O projeto recebeu inicialmente o apoio do Lemonade, um
programa de pré-aceleração de startups. Atualmente, o Malalai conta
com o suporte do Labora, um laboratório de inovação criado pelo instituto Oi
Futuro e que incentiva projetos que tragam soluções para o desenvolvimento das
cidades.
Questionário
No processo de criação da ferramenta, foi aplicado um
questionário em mais de 2 mil mulheres, com o intuito de identificar costumes
comuns entre elas ao efetuar deslocamentos. A pesquisa evidenciou o hábito de
avisar conhecidos sobre o destino e a preferência por escolher caminhos com
ruas mais movimentadas.
Um segundo levantamento, com 300 mulheres, buscou identificar
quais dados seriam relevantes para a escolha do trajeto.

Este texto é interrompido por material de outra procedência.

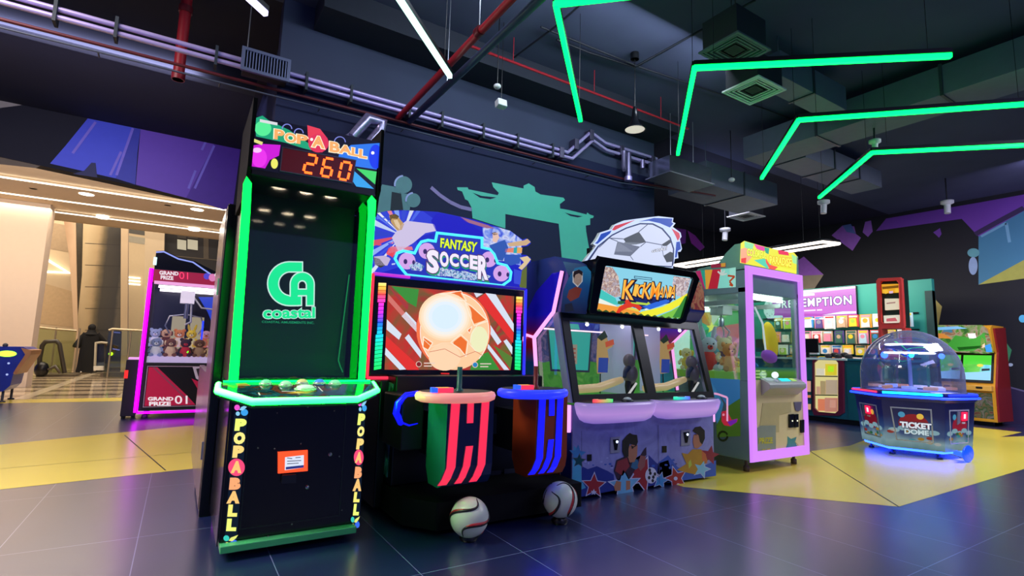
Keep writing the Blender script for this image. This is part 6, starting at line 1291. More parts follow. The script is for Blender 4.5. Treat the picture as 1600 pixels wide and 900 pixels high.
# monitors on the counter
for y, lab in ((6.65, 'black screen back on the redemption counter, seen through the claw machine'), (5.75, 'black screen back on the redemption counter, right of the claw machine')):
    q = G(); q.box(10.6, 10.64, y - .22, y + .20, 1.30, 1.58, BLACK); q.box(10.58, 10.70, y - .07, y + .07, 1.20, 1.21, BLACK); q.box(10.62, 10.65, y - .03, y + .03, 1.20, 1.32, BLACK); q.solo('monitor', lab, 'monitor', (10.62, y, 1.20), None, .004)
g = G()
for i in range(5): g.ell((10.75 + .05 * (i % 2), 5.05 + .09 * i, 1.24 + .03 * (i % 2)), (.06, .07, .05), D('#15121a', .6), 10, 7)
g.solo('dark_bag_heap', 'low heap of black bags at the end of the redemption counter', 'bag', (10.8, 5.2, 1.2))
# screen sign
t = thing('redemption_screen', 'wide pink and white lit screen reading REDEMPTION over the prize wall', 'screen', (XW - .05, 6.6, 2.1))
fsn = FX(XW - .07); y0, y1, z0, z1 = 5.66, 7.75, 2.15, 2.82
q = G(); q.box(XW - .07, XW - .005, y0, y1, z0, z1, BLACK); q.build('screen_body', t, .004)
q = G(); F_ = lambda pts, m, d: q.flat(fsn, [(-a, b) for a, b in pts], d, m)
F_([(y1 - .01, z0 + .01), (y1 - .01, z1 - .01), (y0 + .01, z1 - .01), (y0 + .01, z0 + .01)], E('#d878e0', 1.05), .001)
F_([(y1, z1 - .12), (y1, z1 - .01), (y0 + .01, z1 - .01), (y0 + .01, z1 - .06)], E('#ffd8ff', 1.1), .002); F_([(y1, z1 - .16), (y1, z1 - .06), (y0 + .9, z1 - .10), (y0 + .9, z1 - .15)], E('#ffffff', 1.2), .003); F_([(y1, z0 + .01), (y1, z0 + .16), (y0 + .75, z0 + .08), (y0 + .01, z0 + .10), (y0 + .01, z0 + .01)], E('#c858d0', 1.0), .002); F_([(y0 + .75, z0 + .05), (y0 + .3, z0 + .11), (y0 + .02, z0 + .10), (y0 + .02, z0 + .05)], E('#e8f8ff', 1.2), .003); F_([(y1 - .02, z0 + .02), (y1 - .02, z0 + .10), (y1 - .4, z0 + .08), (y1 - .4, z0 + .03)], E('#d8f8ff', 1.2), .003)
qd = [(-7.36, 2.61), (-5.76, 2.61), (-5.76, 2.41), (-7.36, 2.41)]
q.text('REDEMPTION', fsn, qd, E('#6a4aa8', .9), .004, bold=.03, grow=.05, px=False, space=1.15); q.text('REDEMPTION', fsn, qd, E('#ffffff', 1.5), .006, bold=.02, px=False, space=1.15)
for a, b in ((7.0, 6.85), (6.82, 6.55), (6.52, 6.4)): q.line(fsn, [(-a, 2.32), (-b, 2.32)], .035, .004, E('#ffe8ff', 1.1))
q.build('screen_picture', t)
# prize packs on pegs
COLS = [('#f0f0f6', 'white'), ('#e4e0d8', 'off-white'), ('#b8dce8', 'pale blue'), ('#f0d8c0', 'peach'), ('#3a8ac8', 'blue'), ('#a8c84a', 'lime green'), ('#d84a4a', 'red'), ('#f0a83a', 'orange'), ('#e8d03a', 'yellow'), ('#8a8f9c', 'grey'), ('#e890a8', 'pink'), ('#c8a888', 'tan'), ('#3f6a5a', 'dark green'), ('#5a4a8a', 'purple')]
ORD = ['first', 'second', 'third', 'fourth', 'fifth', 'sixth', 'seventh', 'eighth', 'ninth', 'tenth', 'eleventh', 'twelfth', 'thirteenth', 'fourteenth']
rows = [(2.00, .26, 'top', 12, 4.72), (1.66, .25, 'second', 12, 4.78), (1.34, .20, 'third', 12, 4.85), (1.08, .16, 'lowest', 9, 5.15)]
t = thing('peg_rail_rack', 'dark peg rails fixed to the teal prize wall', 'rack', (XW, 6, 1.0))
for zc, h, nm, n, ys in rows:
    q = G(); q.box(XW - .03, XW, 4.55, 7.9, zc + .155, zc + .18, BLACK); q.build('rail', t)
    q = G(); [q.tube([(XW, ys + k * .245, zc + .165), (XW - .125, ys + k * .245, zc + .165)], .005, STEEL, 5) for k in range(n)]; q.build('peg', t)
for k in range(9): q = G(); q.ell((XW - .13, 5.72 + k * .22, 2.11), (.05, .06, .02), E('#fff4e8', 2.0), 10, 6); q.build('rail_lamp', t)
for zc, h, nm, n, ys in rows:
    for k in range(n):
        y = ys + k * .245; X = XW - .13 - .05 * random.random(); c_, cn = random.choice(COLS); c2, _ = random.choice(COLS); w = .20 + .05 * random.random(); hh = h * (.95 + .25 * random.random())
        q = G(); q.box(X - .02, X, y - w / 2, y + w / 2, zc + .165 - hh, zc + .165, D(c_, .4)); fr_ = FX(X - .021)
        q.prism(fr_, [(-y - w * .36, zc + .13 - hh * .85), (-y + w * .36, zc + .13 - hh * .85), (-y + w * .30, zc + .09), (-y - w * .32, zc + .09)], 0, .03, D(c2, .4)); q.flat(fr_, [(-y - w * .4, zc + .11), (-y + w * .4, zc + .11), (-y + w * .4, zc + .15), (-y - w * .4, zc + .15)], .001, D(random.choice(COLS)[0], .4))
        q.disc(fr_, (-y, zc + .03), w * .22, .031, D(random.choice(COLS)[0], .4), n=10)
        q.solo('prize_pack', '%s prize pack hanging on the %s peg row, %s from the right' % (cn, nm, ORD[k]), 'prize pack', (X, y, zc), 'prize packs hanging on the %s peg row' % nm)
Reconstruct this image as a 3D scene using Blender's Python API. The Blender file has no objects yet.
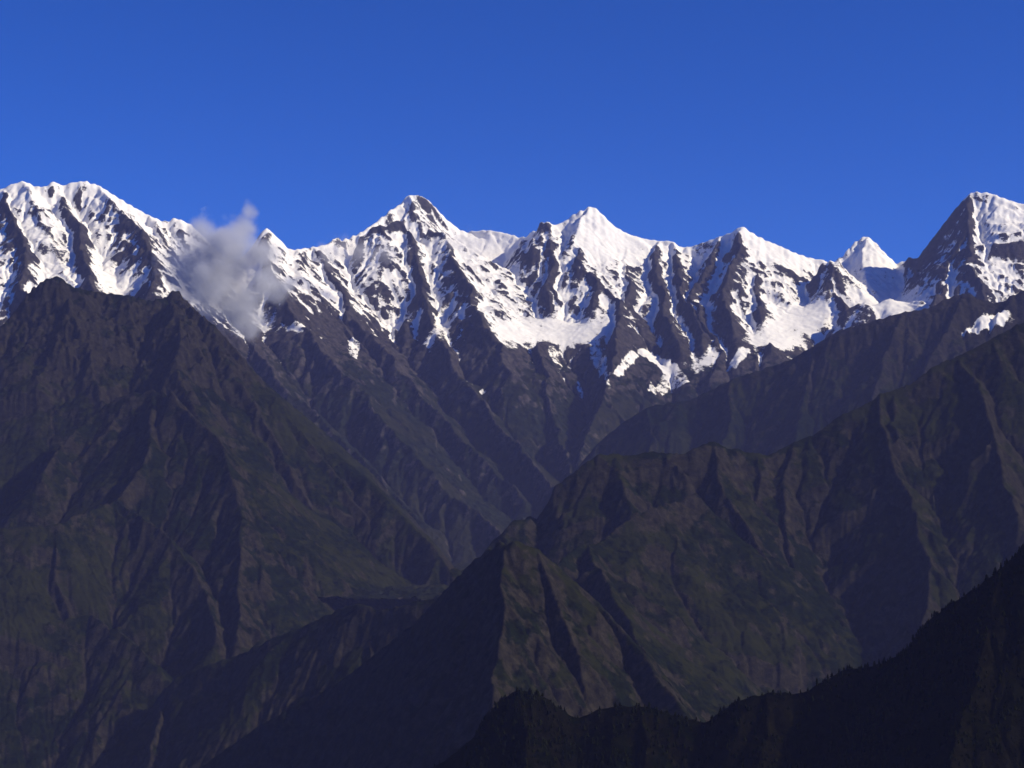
import bpy, math, numpy as np
from mathutils import Vector

# ------------------------------------------------------------------ camera, sky, sun, exposure
sc = bpy.context.scene
W, Hh = 1024, 768
FOV = math.radians(32.0)
F = 512.0 / math.tan(FOV / 2)
HORIZON = 500.0
PITCH = math.atan((HORIZON - 384.0) / F)

cam_d = bpy.data.cameras.new('camera')
cam_d.angle = FOV
cam_d.clip_start = 10.0
cam_d.clip_end = 200000.0
cam = bpy.data.objects.new('camera', cam_d)
sc.collection.objects.link(cam)
cam.location = (0, 0, 0)
cam.rotation_euler = (math.pi / 2 + PITCH, 0, 0)
sc.camera = cam

SUN_AZ = math.radians(105.0)      # clockwise from the view direction (+Y)
SUN_EL = math.radians(34.0)
SKY_STRENGTH = 0.089
SUN_STRENGTH = 5.0

world = bpy.data.worlds.new('World')
sc.world = world
world.use_nodes = True
wn = world.node_tree.nodes
wl = world.node_tree.links
wn.clear()
sky = wn.new('ShaderNodeTexSky')
sky.sky_type = 'NISHITA'
sky.sun_disc = False
sky.sun_elevation = SUN_EL
sky.sun_rotation = SUN_AZ
sky.altitude = 3500.0
sky.air_density = 1.0
sky.dust_density = 0.1
sky.ozone_density = 3.0
hs = wn.new('ShaderNodeGamma')        # the photograph's deep saturated blue
hs.inputs['Gamma'].default_value = 1.1
hv = wn.new('ShaderNodeMix')
hv.data_type = 'RGBA'
hv.blend_type = 'MULTIPLY'
hv.inputs[0].default_value = 1.0
hv.inputs[7].default_value = (0.040, 0.375, 1.0, 1)
bg = wn.new('ShaderNodeBackground')
bg.inputs['Strength'].default_value = SKY_STRENGTH
wo = wn.new('ShaderNodeOutputWorld')
wl.new(sky.outputs[0], hs.inputs['Color'])
wl.new(hs.outputs[0], hv.inputs[6])
wl.new(hv.outputs[2], bg.inputs['Color'])
wl.new(bg.outputs[0], wo.inputs['Surface'])

sun_d = bpy.data.lights.new('sun', 'SUN')
sun_d.energy = SUN_STRENGTH
sun_d.angle = math.radians(0.5)
sun_d.color = (1.0, 0.885, 0.66)
sun = bpy.data.objects.new('sun', sun_d)
sc.collection.objects.link(sun)
sdir = Vector((math.sin(SUN_AZ) * math.cos(SUN_EL), math.cos(SUN_AZ) * math.cos(SUN_EL), math.sin(SUN_EL)))
sun.rotation_euler = sdir.to_track_quat('Z', 'Y').to_euler()
sun.location = sdir * 50000

sc.view_settings.view_transform = 'Standard'
sc.view_settings.look = 'None'
sc.view_settings.gamma = 1.0
sc.view_settings.use_curve_mapping = False
sc.view_settings.exposure = 0.24
sc.render.engine = 'CYCLES'
sc.cycles.use_denoising = True
sc.cycles.denoiser = 'OPENIMAGEDENOISE'
sc.cycles.denoising_input_passes = 'RGB_ALBEDO_NORMAL'
sc.cycles.max_bounces = 4
sc.cycles.diffuse_bounces = 2
sc.cycles.volume_bounces = 2
sc.cycles.use_adaptive_sampling = False
HAZE_DENSITY = 1.0e-5

# ------------------------------------------------------------------ small numeric helpers
CP, SP = math.cos(PITCH), math.sin(PITCH)


def pix(px, py, D):
    """world point seen at photo position (px, py) at depth D metres"""
    u = (px - 512.0) / F
    v = (384.0 - py) / F
    y = CP - v * SP
    z = SP + v * CP
    return np.array([u / y * D, D, z / y * D])


def crest(pts):
    """polyline of world points from (px, py, km) with km carried on when missing"""
    out = []
    known = [i for i, p in enumerate(pts) if len(p) > 2]
    for i, p in enumerate(pts):
        d = np.interp(i, known, [pts[k][2] for k in known])
        out.append(pix(p[0], p[1], d * 1000.0))
    return np.array(out)


def spur(pts, km, slope=0.65):
    """a spur coming down towards the viewer at about the given slope"""
    out = [pix(pts[0][0], pts[0][1], km * 1000.0)]
    for p in pts[1:]:
        a = out[-1]
        lo, hi = max(a[1] - 7000.0, 1500.0), a[1]

        def f(D):
            q = pix(p[0], p[1], D)
            return (a[2] - q[2]) - slope * math.hypot(q[0] - a[0], q[1] - a[1])
        if f(hi) <= 0:
            D = hi
        else:
            for _ in range(40):
                m = 0.5 * (lo + hi)
                if f(m) > 0:
                    hi = m
                else:
                    lo = m
            D = 0.5 * (lo + hi)
        out.append(pix(p[0], p[1], D))
    return np.array(out)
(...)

O Malalai busca reunir informações de forma
colaborativa. As usuárias podem consultar o mapa e adicionar dados. Um ícone,
por exemplo, é usado para destacar as ruas com pouca iluminação. Outros mostram
onde há lojas, porteiro, segurança ou policiamento. Clicando nos ícones, é
possível obter mais informações, como os horários em que há presença policial
ou funcionamento do comércio.
O nome do aplicativo é uma homenagem à paquistanesa
Malala, vencedora do Prêmio Nobel da Paz em 2014. Ela é conhecida por sua luta
em defesa do acesso das mulheres à educação na região de sua terra natal, no
nordeste do Paquistão, controlada por talibãs que impedem meninas de frequentar
escolas. Quando tinha 11 anos, Malala começou a escrever para veículos ingleses
sobre seu cotidiano. Com o aumento de sua popularidade, ela foi alvo de uma
tentativa de homicídio, mas sobreviveu. Hoje, aos 20 anos e jurada de morte em
seu país, a paquistanesa mora na Inglaterra, onde lidera um movimento
internacional pelo direito à educação.